[Task objective]: Output all of the data below exactly as given.

[Dataset extract]:
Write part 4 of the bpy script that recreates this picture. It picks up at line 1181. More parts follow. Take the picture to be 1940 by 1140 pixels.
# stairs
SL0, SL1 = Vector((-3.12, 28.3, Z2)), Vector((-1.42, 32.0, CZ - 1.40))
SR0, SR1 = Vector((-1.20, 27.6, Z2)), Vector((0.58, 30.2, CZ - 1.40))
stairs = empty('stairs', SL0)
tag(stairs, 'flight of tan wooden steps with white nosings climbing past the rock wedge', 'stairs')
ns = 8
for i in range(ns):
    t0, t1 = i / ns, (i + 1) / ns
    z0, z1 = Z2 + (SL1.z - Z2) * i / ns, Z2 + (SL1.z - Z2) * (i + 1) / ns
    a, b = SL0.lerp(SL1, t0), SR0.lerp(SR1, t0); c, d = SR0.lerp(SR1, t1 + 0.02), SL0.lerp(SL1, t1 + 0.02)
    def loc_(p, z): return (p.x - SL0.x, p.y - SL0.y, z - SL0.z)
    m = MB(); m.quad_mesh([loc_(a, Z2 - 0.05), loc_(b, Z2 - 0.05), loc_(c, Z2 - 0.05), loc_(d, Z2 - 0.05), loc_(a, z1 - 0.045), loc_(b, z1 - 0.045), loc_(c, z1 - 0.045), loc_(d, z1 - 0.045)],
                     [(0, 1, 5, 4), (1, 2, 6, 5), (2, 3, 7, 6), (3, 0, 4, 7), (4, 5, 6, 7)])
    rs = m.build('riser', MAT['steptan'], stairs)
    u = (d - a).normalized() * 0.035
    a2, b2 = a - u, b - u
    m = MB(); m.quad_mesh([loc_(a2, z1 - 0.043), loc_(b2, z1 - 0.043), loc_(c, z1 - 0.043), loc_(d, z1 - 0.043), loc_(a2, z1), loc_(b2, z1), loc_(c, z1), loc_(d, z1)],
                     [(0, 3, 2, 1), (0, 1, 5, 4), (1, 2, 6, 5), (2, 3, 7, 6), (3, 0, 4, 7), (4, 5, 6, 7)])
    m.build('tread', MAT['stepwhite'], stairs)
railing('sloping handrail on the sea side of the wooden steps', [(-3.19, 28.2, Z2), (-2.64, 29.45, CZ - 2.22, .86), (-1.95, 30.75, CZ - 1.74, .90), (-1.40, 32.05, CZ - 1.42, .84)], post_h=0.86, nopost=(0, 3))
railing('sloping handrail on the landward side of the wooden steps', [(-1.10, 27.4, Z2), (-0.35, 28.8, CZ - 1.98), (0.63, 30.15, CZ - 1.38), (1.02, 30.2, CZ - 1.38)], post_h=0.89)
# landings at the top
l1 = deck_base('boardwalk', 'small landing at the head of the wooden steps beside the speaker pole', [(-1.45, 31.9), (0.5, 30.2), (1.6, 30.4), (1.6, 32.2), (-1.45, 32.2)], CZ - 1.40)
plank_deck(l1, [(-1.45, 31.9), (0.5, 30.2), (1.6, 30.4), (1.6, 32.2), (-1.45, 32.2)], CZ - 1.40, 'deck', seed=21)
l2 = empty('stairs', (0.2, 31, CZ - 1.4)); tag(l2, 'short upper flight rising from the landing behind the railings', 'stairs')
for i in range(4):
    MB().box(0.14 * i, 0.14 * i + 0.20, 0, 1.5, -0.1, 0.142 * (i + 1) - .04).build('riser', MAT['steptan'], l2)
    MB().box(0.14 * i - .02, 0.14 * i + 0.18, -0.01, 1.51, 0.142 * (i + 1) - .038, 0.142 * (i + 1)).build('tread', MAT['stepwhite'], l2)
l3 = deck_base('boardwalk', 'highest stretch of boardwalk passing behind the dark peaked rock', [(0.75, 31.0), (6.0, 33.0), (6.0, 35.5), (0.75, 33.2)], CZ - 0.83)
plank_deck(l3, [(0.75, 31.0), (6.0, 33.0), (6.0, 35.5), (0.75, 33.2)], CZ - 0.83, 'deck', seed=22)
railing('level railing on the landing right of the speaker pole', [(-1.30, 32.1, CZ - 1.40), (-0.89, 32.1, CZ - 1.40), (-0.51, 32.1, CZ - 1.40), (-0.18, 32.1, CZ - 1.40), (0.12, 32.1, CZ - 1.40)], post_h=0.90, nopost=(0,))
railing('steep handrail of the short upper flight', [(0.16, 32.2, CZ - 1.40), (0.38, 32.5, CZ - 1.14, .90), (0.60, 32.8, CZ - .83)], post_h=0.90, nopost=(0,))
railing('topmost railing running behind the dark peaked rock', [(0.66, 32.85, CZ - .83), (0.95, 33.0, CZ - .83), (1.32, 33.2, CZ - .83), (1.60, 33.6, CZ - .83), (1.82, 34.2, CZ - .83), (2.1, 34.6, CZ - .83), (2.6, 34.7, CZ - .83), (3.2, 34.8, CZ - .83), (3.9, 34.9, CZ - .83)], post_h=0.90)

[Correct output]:
Write part 4 of the bpy script that recreates this picture. It picks up at line 1181. More parts follow. Take the picture to be 1940 by 1140 pixels.
# stairs
SL0, SL1 = Vector((-3.12, 28.3, Z2)), Vector((-1.42, 32.0, CZ - 1.40))
SR0, SR1 = Vector((-1.20, 27.6, Z2)), Vector((0.58, 30.2, CZ - 1.40))
stairs = empty('stairs', SL0)
tag(stairs, 'flight of tan wooden steps with white nosings climbing past the rock wedge', 'stairs')
ns = 8
for i in range(ns):
    t0, t1 = i / ns, (i + 1) / ns
    z0, z1 = Z2 + (SL1.z - Z2) * i / ns, Z2 + (SL1.z - Z2) * (i + 1) / ns
    a, b = SL0.lerp(SL1, t0), SR0.lerp(SR1, t0); c, d = SR0.lerp(SR1, t1 + 0.02), SL0.lerp(SL1, t1 + 0.02)
    def loc_(p, z): return (p.x - SL0.x, p.y - SL0.y, z - SL0.z)
    m = MB(); m.quad_mesh([loc_(a, Z2 - 0.05), loc_(b, Z2 - 0.05), loc_(c, Z2 - 0.05), loc_(d, Z2 - 0.05), loc_(a, z1 - 0.045), loc_(b, z1 - 0.045), loc_(c, z1 - 0.045), loc_(d, z1 - 0.045)],
                     [(0, 1, 5, 4), (1, 2, 6, 5), (2, 3, 7, 6), (3, 0, 4, 7), (4, 5, 6, 7)])
    rs = m.build('riser', MAT['steptan'], stairs)
    u = (d - a).normalized() * 0.035
    a2, b2 = a - u, b - u
    m = MB(); m.quad_mesh([loc_(a2, z1 - 0.043), loc_(b2, z1 - 0.043), loc_(c, z1 - 0.043), loc_(d, z1 - 0.043), loc_(a2, z1), loc_(b2, z1), loc_(c, z1), loc_(d, z1)],
                     [(0, 3, 2, 1), (0, 1, 5, 4), (1, 2, 6, 5), (2, 3, 7, 6), (3, 0, 4, 7), (4, 5, 6, 7)])
    m.build('tread', MAT['stepwhite'], stairs)
railing('sloping handrail on the sea side of the wooden steps', [(-3.19, 28.2, Z2), (-2.64, 29.45, CZ - 2.22, .86), (-1.95, 30.75, CZ - 1.74, .90), (-1.40, 32.05, CZ - 1.42, .84)], post_h=0.86, nopost=(0, 3))
railing('sloping handrail on the landward side of the wooden steps', [(-1.10, 27.4, Z2), (-0.35, 28.8, CZ - 1.98), (0.63, 30.15, CZ - 1.38), (1.02, 30.2, CZ - 1.38)], post_h=0.89)
# landings at the top
l1 = deck_base('boardwalk', 'small landing at the head of the wooden steps beside the speaker pole', [(-1.45, 31.9), (0.5, 30.2), (1.6, 30.4), (1.6, 32.2), (-1.45, 32.2)], CZ - 1.40)
plank_deck(l1, [(-1.45, 31.9), (0.5, 30.2), (1.6, 30.4), (1.6, 32.2), (-1.45, 32.2)], CZ - 1.40, 'deck', seed=21)
l2 = empty('stairs', (0.2, 31, CZ - 1.4)); tag(l2, 'short upper flight rising from the landing behind the railings', 'stairs')
for i in range(4):
    MB().box(0.14 * i, 0.14 * i + 0.20, 0, 1.5, -0.1, 0.142 * (i + 1) - .04).build('riser', MAT['steptan'], l2)
    MB().box(0.14 * i - .02, 0.14 * i + 0.18, -0.01, 1.51, 0.142 * (i + 1) - .038, 0.142 * (i + 1)).build('tread', MAT['stepwhite'], l2)
l3 = deck_base('boardwalk', 'highest stretch of boardwalk passing behind the dark peaked rock', [(0.75, 31.0), (6.0, 33.0), (6.0, 35.5), (0.75, 33.2)], CZ - 0.83)
plank_deck(l3, [(0.75, 31.0), (6.0, 33.0), (6.0, 35.5), (0.75, 33.2)], CZ - 0.83, 'deck', seed=22)
railing('level railing on the landing right of the speaker pole', [(-1.30, 32.1, CZ - 1.40), (-0.89, 32.1, CZ - 1.40), (-0.51, 32.1, CZ - 1.40), (-0.18, 32.1, CZ - 1.40), (0.12, 32.1, CZ - 1.40)], post_h=0.90, nopost=(0,))
railing('steep handrail of the short upper flight', [(0.16, 32.2, CZ - 1.40), (0.38, 32.5, CZ - 1.14, .90), (0.60, 32.8, CZ - .83)], post_h=0.90, nopost=(0,))
railing('topmost railing running behind the dark peaked rock', [(0.66, 32.85, CZ - .83), (0.95, 33.0, CZ - .83), (1.32, 33.2, CZ - .83), (1.60, 33.6, CZ - .83), (1.82, 34.2, CZ - .83), (2.1, 34.6, CZ - .83), (2.6, 34.7, CZ - .83), (3.2, 34.8, CZ - .83), (3.9, 34.9, CZ - .83)], post_h=0.90)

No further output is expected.